現状分析を丁寧に行えば行うほど、課題の発見や効果的な問いをしやすくなります。
【ステップ3】課題を発見する
現状分析の次は、課題を発見するステップに進みます。ここでは、目的に対して現状はどのくらい開きがあるのか、どのような部分が不足しているのかを考えましょう。
多角的に思考する必要があるので、一人ではなく、複数のメンバーで議論する方が効果的です。思考の癖を補いながら、クリティカルシンキングを進めましょう。
【ステップ4】解決に向けたアクションを検討する
発見した課題を踏まえて、解決に向けたアクションを検討しましょう。アクションを決定する際は、誰が・何を・いつまでに・どこで・どのようになどを具体的に決めることが大切です。
アクションを実行した後は、それで満足するのではなく、結果の分析と課題を見つめ続けましょう。クリティカルシンキングを継続することで、課題解決を実現しやすくなります。
クリティカルシンキングのメリット
クリティカルシンキングを取り入れることによって、主に3つのメリットを得られます。
- 物事の本質を見極められる
- 問題解決や意思決定の質が高まる
- 新たな発想を見つけられる
物事の本質を見極められる
クリティカルシンキングは、前提から思考していくため、答えに近づく過程で余計な部分が削ぎ落されていきます。そのため、最終的な答えが導き出されたときに、本質を見極めることが可能です。

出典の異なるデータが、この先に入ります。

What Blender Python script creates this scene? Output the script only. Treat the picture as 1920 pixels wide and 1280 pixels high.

物事の本質がわかるようになれば、手法自体を再検討したり、異なる方法を提案したりするなど、根本から改善を図ることができます。
問題解決や意思決定の質が高まる
物事をそのまま受け入れている状態では、矛盾や漏れに気づかないケースもあります。十分に検討しないまま進行してしまえば、防げたミスやトラブルが起きるかもしれません。

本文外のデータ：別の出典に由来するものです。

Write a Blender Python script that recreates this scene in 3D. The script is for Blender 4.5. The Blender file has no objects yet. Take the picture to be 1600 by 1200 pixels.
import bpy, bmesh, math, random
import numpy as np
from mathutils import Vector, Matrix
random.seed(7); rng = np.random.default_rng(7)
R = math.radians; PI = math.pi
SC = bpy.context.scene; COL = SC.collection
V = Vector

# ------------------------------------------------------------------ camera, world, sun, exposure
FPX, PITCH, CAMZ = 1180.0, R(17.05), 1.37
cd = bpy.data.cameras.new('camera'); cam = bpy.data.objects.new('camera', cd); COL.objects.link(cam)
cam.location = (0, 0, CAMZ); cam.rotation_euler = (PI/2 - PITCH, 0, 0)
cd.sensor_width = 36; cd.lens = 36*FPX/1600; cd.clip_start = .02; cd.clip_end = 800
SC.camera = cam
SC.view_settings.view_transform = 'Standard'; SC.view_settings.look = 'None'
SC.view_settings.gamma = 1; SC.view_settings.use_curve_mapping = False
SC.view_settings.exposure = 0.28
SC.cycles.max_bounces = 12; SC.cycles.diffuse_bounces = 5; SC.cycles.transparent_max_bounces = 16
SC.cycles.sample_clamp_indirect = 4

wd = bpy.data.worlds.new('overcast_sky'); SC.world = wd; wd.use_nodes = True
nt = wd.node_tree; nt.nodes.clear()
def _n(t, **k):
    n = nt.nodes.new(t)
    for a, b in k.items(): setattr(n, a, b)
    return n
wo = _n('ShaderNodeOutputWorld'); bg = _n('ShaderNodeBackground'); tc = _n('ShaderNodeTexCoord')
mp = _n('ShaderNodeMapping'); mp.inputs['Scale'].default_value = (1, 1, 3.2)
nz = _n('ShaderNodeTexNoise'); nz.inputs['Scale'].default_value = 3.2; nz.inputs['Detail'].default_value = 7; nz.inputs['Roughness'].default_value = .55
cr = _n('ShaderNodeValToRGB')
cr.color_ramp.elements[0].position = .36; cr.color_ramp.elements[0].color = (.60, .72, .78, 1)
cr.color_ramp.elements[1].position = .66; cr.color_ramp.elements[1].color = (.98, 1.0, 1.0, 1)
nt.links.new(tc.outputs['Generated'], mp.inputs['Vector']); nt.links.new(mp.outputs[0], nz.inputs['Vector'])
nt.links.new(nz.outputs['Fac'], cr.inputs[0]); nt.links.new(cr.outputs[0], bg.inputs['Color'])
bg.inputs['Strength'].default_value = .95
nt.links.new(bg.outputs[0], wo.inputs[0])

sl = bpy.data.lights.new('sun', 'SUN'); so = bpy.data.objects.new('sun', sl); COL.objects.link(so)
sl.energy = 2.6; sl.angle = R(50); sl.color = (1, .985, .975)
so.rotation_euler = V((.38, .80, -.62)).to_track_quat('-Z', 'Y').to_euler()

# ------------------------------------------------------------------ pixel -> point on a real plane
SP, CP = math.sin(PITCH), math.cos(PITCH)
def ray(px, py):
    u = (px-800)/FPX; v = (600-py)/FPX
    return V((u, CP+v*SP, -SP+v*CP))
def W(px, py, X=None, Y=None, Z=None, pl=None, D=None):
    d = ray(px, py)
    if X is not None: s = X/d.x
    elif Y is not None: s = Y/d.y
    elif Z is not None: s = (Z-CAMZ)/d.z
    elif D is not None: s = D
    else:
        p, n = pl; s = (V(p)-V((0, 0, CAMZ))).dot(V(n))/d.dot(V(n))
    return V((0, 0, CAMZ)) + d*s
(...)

クリティカルシンキングは、多角的に物事を考察し、矛盾や漏れが出ないように深堀りする思考法です。本質的な課題に気づいたり、様々な視点からの考察で誤りを発見したりすることによって、問題解決や意思決定の質が高まります。
新たな発想を見つけられる
クリティカルシンキングに取り組む過程で、新たな発想や視点を見つけられることもあります。例えば、人員が不足しているという主張に対して、そのまま受け入れると「人員を補充しよう」という発想になるでしょう。
実際は、人員が足りないのではなく、人員に対する仕事量や働き方の効率に問題がある可能性もあります。

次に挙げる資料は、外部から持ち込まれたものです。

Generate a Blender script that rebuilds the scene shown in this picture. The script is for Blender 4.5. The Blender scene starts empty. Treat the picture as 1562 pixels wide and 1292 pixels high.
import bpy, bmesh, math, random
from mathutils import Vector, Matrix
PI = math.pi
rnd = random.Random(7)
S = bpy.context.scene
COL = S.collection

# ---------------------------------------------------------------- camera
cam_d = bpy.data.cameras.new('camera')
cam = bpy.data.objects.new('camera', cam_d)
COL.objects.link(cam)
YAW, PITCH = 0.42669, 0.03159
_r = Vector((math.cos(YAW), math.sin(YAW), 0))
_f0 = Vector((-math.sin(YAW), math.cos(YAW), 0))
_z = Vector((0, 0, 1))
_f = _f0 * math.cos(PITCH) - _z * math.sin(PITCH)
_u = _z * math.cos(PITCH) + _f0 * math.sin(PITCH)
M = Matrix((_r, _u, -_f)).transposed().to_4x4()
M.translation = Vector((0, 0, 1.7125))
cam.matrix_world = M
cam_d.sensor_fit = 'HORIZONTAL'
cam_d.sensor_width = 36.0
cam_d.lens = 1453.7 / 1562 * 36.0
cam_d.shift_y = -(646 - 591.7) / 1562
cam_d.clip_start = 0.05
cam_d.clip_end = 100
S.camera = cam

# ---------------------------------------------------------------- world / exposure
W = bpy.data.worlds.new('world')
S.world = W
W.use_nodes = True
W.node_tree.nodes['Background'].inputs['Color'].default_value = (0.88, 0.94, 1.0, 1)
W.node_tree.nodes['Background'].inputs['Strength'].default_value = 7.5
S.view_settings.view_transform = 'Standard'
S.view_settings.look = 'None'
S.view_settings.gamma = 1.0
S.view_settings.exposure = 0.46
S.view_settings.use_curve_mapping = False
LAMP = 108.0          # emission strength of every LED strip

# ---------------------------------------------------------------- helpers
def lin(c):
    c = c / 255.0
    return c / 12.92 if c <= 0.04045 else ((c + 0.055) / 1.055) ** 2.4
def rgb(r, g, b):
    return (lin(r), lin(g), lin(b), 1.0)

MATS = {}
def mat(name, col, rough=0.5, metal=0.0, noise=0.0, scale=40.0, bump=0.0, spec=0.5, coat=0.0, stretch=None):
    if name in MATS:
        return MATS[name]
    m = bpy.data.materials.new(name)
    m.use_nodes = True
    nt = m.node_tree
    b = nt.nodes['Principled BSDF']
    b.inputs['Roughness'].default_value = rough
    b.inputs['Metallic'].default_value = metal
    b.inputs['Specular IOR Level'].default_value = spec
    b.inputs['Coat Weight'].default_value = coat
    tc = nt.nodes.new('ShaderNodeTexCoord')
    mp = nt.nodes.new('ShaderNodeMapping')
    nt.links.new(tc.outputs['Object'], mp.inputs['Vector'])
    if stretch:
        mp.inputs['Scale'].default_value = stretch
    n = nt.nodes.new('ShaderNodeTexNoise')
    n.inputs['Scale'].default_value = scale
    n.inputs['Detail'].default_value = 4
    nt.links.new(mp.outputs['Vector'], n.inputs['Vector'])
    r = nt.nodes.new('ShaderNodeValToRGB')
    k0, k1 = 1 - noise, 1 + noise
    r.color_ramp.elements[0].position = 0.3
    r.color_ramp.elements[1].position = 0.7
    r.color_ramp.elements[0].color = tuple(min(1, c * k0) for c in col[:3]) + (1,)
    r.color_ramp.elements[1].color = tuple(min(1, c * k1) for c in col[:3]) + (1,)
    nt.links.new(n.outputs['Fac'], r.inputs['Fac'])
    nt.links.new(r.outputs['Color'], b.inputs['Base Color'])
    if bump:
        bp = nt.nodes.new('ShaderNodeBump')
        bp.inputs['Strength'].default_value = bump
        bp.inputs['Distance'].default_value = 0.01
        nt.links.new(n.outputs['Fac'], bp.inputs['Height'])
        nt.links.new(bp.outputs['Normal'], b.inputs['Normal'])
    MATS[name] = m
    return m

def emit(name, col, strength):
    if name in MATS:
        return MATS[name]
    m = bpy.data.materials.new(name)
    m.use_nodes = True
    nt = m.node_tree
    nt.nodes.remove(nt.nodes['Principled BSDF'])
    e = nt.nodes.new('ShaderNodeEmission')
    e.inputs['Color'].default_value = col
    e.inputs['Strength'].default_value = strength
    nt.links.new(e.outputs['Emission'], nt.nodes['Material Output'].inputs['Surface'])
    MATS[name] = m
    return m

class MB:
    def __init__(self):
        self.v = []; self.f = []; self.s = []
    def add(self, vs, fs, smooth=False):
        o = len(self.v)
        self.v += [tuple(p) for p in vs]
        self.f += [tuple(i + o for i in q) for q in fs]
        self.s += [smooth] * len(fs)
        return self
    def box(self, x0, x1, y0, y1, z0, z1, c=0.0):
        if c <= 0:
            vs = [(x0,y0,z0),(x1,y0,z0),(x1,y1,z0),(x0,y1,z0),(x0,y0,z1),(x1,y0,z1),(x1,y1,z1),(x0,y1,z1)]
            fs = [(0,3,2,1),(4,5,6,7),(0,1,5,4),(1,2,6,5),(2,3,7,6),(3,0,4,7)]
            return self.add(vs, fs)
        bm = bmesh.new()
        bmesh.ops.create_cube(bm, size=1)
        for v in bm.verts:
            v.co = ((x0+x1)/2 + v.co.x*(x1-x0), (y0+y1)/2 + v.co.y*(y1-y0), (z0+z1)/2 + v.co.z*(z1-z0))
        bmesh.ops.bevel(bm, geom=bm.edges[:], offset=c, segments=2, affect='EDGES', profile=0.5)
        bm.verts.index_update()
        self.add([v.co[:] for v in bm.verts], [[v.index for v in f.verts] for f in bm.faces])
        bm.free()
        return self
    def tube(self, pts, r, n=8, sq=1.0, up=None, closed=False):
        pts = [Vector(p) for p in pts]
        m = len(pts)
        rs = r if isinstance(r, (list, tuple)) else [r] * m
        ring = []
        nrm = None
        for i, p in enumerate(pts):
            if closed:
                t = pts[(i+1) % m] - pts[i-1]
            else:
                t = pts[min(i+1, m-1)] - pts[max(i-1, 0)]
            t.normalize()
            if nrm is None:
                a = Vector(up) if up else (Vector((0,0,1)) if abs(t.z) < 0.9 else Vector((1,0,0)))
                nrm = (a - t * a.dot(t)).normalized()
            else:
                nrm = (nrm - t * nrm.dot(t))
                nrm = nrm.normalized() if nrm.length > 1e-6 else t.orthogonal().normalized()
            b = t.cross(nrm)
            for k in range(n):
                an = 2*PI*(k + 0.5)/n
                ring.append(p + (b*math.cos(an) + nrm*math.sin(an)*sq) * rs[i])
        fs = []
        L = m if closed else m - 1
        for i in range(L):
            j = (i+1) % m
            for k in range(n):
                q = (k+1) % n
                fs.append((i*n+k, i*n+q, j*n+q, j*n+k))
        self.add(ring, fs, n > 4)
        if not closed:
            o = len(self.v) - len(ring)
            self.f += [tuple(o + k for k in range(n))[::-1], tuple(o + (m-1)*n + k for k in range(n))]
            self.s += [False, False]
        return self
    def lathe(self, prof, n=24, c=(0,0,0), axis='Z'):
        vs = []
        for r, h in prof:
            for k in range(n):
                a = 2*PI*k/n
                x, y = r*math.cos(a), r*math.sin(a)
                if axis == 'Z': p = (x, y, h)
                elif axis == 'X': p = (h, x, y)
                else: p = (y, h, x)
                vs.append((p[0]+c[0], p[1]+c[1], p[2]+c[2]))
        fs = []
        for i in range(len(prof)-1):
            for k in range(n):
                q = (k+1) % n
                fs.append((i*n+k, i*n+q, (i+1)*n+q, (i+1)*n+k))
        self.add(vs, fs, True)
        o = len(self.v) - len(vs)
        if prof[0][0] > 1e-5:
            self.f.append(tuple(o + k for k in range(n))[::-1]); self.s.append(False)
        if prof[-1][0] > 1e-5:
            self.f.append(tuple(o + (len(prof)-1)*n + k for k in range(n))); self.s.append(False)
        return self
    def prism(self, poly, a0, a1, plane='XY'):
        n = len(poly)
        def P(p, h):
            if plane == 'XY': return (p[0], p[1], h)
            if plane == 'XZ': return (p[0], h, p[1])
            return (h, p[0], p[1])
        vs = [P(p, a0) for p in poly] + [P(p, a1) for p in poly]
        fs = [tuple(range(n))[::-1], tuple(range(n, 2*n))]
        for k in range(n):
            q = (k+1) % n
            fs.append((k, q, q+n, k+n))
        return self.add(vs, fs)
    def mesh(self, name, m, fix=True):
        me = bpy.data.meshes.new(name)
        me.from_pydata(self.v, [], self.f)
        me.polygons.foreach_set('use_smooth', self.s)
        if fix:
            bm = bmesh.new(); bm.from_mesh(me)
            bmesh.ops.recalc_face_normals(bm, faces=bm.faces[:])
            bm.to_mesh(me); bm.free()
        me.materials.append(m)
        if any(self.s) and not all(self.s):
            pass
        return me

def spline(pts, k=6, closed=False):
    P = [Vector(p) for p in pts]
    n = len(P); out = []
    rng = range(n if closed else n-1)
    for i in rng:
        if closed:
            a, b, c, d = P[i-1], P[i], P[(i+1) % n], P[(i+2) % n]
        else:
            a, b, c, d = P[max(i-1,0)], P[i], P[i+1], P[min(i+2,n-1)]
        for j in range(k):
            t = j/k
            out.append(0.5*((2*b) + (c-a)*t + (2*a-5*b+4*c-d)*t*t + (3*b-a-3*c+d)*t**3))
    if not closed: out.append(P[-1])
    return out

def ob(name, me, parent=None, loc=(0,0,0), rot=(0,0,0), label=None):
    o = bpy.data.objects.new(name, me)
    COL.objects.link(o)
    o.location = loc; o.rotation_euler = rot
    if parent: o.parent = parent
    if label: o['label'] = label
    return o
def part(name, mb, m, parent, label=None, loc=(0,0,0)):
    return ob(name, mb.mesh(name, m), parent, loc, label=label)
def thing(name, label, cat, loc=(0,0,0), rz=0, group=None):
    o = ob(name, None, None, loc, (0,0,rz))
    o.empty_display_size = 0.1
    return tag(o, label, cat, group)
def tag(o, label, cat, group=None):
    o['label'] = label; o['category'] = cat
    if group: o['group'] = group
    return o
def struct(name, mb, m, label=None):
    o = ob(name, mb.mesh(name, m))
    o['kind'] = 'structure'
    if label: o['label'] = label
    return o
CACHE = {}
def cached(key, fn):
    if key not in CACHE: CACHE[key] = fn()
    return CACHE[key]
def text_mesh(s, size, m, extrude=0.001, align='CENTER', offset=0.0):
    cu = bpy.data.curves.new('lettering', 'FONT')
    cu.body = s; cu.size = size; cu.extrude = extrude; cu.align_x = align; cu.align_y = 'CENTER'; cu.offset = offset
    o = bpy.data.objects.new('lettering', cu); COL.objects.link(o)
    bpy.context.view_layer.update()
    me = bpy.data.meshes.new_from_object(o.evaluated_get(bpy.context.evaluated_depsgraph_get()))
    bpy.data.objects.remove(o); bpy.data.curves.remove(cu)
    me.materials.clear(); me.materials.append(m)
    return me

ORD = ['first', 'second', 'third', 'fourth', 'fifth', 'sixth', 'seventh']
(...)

そこでクリティカルシンキングを行うと、仕事量を適切に調整しよう、システムを導入して効率化を図ろうなど、異なる角度でアプローチできます。様々な発想を比較することによって、より効果的な対策を講じることができるでしょう。
まとめ
クリティカルシンキングは前提から問う思考法であり、本質を見極められたり、問題解決や意思決定の質を高めたり、新たな発想を見つけたりできるメリットがあります。
効果的に実践するためには、前提を疑う、問い続ける、思考の癖を理解するといった姿勢を持つことが重要です。ロジカルシンキングとの違いや4つのステップも参考にして、クリティカルシンキングを実践しましょう。